Os peticionistas destacam que “diversos municípios brasileiros transformaram agentes patrimoniais, vigias e outros servidores municipais em Guardas Civis Municipais ao arrepio da lei, alguns tribunais de apelação chegaram a chancelar tal prática”, mas que a súmula vinculante do STF “pôs um fim a tal prática, conhecida como fórmula mágica dos gestores municipais para possibilitar ingresso em novos cargos criados sem a triagem do concurso público, afrontando a Constituição de 1988”.
As representações, que no MPE foi registrada como IDEA 644-9-4068/2020 e no MPF com o número 00000185/2020, apontam que, para fazer o aproveitamento, conforme o artigo 10, I, da lei 2.369/19, o Município utiliza como coluna basilar a lei municipal 1.786 de 16/12/2011, que é o Estatuto dos Servidores Municipais de Vitória da Conquista, “quando ainda não havia o STF editado à Súmula Vinculante 43/2015, que afasta tal possibilidade”, e ressalta que “como já é sabido, o critério do mérito aferível por concurso público de provas ou de provas e títulos é, no atual sistema constitucional, ressalvados os cargos em comissão declarados em lei de livre nomeação e exoneração, indispensável para cargo ou emprego público isolado ou em carreira”.
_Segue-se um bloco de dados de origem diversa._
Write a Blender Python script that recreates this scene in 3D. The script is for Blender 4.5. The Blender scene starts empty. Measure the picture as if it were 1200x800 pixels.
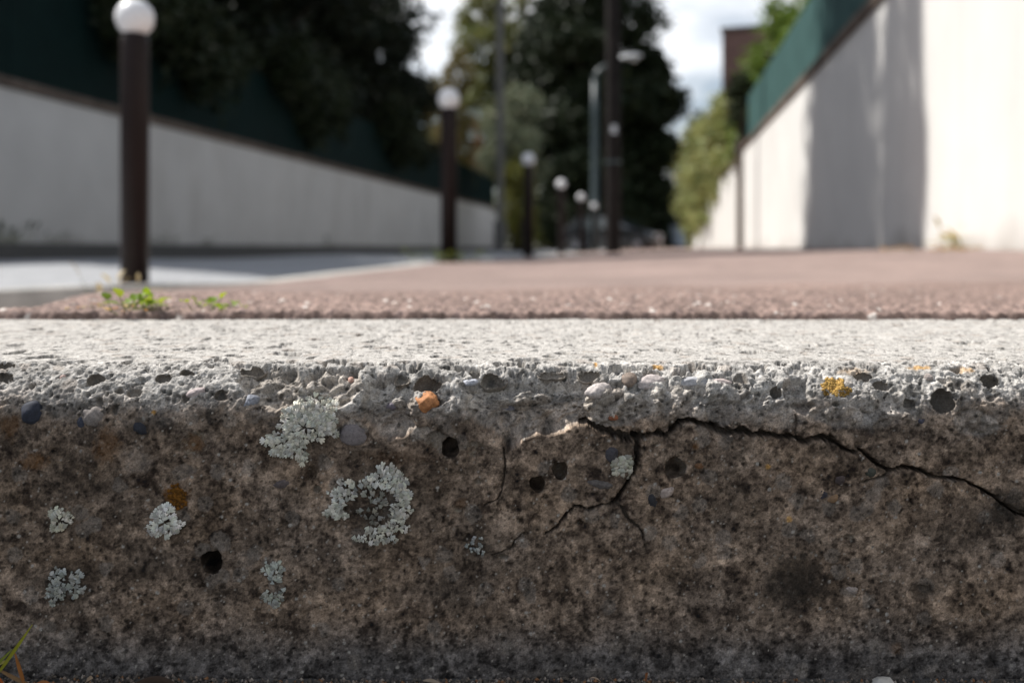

Segundo a representação, a própria lei municipal reconhece a obrigatoriedade do concurso, em seu artigo 9º, “colocando-o em contraposição ao artigo 10, inciso I e artigo 41, tornando-os inconstitucionais”. O artigo 9º determina que “o ingresso na carreira da Guarda Municipal é acessível a todos os brasileiros, de ambos os sexos, observados os requisitos estabelecidos na Lei Federal nº 13.022, de 08 de agosto de 2014, nesta Lei e legislação específica em vigor”.
O grupo que questiona a formação da Guarda Municipal de Vitória da Conquista, com aproveitamento da Guarda Patrimonial e a respectiva migração de seus agentes, solicita ao Ministério Público que busque no Judiciário a declaração de inconstitucionalidade dos artigos 10 e 41 da lei municipal, com o objetivo de que seja determinada, para a composição inicial da corporação, a realização de concurso público.
Representantes do grupo, que pediram para não identificados antes que a ação seja acolhida, explicam que consideram legal a criação da Guarda Municipal, mas que o aproveitamento dos agentes patrimoniais, concursados para essa finalidade, além de atentar contra a Súmula Vinculante do STF, 43/2015, quebra o princípio da isonomia que iguala os cidadãos em seus direitos. “A atitude do prefeito impõe uma ruptura da ordem jurídica ao assegurar a funcionários internos uma oportunidade que, pela orientação da lei, deveria ser aberta a todo e qualquer cidadão brasileiro”, explicou um dos interessados.